ANZ rushes to raise new capital

05 August 2015

ANZ announced it will issue $3bn of ordinary shares, which qualify as common equity tier 1 (CET1) capital, in two tranches, $500m for retail investor via a share purchase plan scheme and $2.5bn to institutions via a share placement. The shares will be issued at a price of $30.95. ANZ’s CFO Shayne Elliott said APRA’s decision to raise the risk weighting on residential mortgages had influenced the decision, especially in regards to the timing and amount of capital required. Readers may recall Yield Report’s July articles reporting APRA’s directive for banks to increase the amount of CET1 capital by 1 July 2016. A capital raising of $3b will go a long way towards meeting ANZ’s commitments.

APRA’s motivation behind requiring banks to raise CET1 capital has been partly driven by the Basel III committee recommendations and partly by David Murray’s Financial System Inquiry call for Australian banks to be “unquestionably strong”. The increased capital levels will offer greater protection to depositors, maintain confidence in the banking system and protect it against future shocks. One good side effect for bank debt holders is that the addition of ordinary share capital to banks’ balance sheets reduces the overall risk in holding debt securities – including hybrid securities.

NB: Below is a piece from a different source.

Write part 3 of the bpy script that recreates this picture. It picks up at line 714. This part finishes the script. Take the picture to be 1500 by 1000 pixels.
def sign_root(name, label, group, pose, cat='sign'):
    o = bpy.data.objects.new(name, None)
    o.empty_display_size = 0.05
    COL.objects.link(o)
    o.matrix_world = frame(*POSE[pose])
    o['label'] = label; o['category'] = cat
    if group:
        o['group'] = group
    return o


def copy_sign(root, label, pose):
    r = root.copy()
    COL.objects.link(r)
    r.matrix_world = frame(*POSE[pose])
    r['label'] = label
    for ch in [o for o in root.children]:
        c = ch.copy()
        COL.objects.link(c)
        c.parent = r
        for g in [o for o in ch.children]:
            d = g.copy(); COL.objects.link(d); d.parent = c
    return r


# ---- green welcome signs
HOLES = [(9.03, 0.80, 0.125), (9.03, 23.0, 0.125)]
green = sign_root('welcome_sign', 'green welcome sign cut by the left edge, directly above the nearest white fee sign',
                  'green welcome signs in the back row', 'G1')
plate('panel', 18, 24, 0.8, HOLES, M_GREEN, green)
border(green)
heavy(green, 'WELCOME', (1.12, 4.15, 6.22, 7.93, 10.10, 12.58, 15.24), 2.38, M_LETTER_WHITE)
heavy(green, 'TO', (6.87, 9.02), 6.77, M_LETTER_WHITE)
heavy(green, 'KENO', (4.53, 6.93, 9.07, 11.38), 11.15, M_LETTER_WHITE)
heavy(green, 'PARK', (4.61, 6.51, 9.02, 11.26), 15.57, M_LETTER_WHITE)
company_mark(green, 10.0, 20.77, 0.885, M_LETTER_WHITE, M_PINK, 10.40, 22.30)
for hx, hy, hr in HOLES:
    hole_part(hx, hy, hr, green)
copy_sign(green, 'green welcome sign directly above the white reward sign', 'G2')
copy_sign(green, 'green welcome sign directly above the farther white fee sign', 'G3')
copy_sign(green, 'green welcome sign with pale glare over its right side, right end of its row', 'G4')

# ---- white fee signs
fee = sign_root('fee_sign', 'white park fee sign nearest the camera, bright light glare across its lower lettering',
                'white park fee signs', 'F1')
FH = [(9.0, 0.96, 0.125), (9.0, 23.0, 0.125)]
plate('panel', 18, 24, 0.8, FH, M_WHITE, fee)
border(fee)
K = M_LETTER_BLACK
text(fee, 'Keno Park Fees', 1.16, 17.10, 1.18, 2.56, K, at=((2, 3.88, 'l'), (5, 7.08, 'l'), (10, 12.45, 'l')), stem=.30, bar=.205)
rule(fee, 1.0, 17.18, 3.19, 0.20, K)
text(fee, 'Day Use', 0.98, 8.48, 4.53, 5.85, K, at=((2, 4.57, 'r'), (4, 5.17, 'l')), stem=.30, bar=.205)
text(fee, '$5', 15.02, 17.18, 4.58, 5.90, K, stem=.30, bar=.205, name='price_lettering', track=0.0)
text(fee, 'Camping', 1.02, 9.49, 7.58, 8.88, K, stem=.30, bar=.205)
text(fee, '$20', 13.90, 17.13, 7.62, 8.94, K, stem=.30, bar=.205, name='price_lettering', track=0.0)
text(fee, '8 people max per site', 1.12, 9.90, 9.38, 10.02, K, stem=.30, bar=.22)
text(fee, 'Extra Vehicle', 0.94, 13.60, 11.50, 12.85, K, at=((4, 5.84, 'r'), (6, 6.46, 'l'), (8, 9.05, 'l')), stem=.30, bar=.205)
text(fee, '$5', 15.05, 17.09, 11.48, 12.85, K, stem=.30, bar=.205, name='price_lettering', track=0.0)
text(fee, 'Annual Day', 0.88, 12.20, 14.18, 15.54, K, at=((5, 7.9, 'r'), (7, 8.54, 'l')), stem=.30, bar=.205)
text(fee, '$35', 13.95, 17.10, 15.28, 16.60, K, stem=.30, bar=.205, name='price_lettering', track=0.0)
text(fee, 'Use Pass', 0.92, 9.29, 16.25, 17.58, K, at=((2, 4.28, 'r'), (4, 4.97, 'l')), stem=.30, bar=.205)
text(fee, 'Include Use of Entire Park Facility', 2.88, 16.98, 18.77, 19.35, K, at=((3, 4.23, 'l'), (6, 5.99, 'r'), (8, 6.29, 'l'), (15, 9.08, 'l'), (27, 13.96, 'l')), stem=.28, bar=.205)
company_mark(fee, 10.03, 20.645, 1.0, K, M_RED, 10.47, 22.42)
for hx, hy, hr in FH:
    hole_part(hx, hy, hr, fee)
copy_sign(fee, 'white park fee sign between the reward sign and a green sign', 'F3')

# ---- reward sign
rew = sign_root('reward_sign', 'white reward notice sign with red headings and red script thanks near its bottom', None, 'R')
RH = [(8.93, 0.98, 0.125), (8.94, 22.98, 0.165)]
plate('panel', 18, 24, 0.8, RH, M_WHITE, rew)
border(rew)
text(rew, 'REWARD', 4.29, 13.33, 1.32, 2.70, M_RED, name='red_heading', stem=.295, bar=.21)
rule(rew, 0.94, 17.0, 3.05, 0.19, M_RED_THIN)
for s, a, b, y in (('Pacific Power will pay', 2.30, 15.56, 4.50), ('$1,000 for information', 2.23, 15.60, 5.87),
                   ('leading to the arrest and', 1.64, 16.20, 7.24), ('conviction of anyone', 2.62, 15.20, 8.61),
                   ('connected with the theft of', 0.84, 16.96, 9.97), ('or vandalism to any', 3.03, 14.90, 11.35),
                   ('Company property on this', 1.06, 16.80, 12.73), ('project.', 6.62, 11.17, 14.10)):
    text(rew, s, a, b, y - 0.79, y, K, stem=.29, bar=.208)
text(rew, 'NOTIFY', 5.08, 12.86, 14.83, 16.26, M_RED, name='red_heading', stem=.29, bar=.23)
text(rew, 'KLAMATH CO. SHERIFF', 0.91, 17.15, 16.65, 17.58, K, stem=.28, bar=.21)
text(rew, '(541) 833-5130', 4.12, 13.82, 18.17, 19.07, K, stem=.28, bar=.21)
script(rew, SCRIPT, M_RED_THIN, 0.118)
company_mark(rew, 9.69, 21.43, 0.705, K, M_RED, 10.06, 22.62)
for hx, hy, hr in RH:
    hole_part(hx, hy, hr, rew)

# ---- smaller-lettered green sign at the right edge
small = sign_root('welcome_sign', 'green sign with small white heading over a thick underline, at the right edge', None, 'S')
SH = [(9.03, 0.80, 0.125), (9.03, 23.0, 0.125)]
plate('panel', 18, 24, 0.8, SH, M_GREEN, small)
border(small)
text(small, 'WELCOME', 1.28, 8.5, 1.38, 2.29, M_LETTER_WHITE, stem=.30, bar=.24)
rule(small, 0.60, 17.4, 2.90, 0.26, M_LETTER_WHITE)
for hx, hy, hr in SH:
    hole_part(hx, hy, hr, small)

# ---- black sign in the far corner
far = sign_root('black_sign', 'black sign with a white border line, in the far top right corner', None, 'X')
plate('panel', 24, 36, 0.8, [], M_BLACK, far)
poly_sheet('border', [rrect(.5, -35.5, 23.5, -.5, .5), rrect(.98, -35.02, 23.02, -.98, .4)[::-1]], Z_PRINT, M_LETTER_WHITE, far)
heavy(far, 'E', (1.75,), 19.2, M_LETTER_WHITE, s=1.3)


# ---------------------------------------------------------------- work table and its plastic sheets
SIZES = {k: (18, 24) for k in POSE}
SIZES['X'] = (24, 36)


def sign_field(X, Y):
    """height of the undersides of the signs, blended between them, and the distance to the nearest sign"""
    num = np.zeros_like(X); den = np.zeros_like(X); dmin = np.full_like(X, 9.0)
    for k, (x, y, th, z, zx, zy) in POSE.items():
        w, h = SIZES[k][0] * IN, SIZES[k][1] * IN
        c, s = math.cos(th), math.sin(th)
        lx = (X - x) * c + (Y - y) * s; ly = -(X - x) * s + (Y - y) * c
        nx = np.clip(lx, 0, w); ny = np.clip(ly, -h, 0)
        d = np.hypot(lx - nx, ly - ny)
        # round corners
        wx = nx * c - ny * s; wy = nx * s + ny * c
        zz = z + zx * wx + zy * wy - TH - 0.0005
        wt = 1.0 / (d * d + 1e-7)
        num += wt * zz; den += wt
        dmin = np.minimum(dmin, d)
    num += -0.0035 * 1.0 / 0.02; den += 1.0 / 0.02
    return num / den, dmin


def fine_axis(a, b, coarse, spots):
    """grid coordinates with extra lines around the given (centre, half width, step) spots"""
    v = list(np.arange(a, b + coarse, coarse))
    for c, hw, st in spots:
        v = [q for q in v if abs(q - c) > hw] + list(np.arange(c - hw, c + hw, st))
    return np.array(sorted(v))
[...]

Some analysts have suggested ANZ rushed to raise equity before the Commonwealth Bank reports its annual profit next week. It is widely expected that the Commonwealth will announce how it intends to deal with the new APRA risk weighting requirements with a number thinking it could seek to underwrite the Dividend Reinvestment Plan in order to raise capital in a smoother and perhaps fairer, way.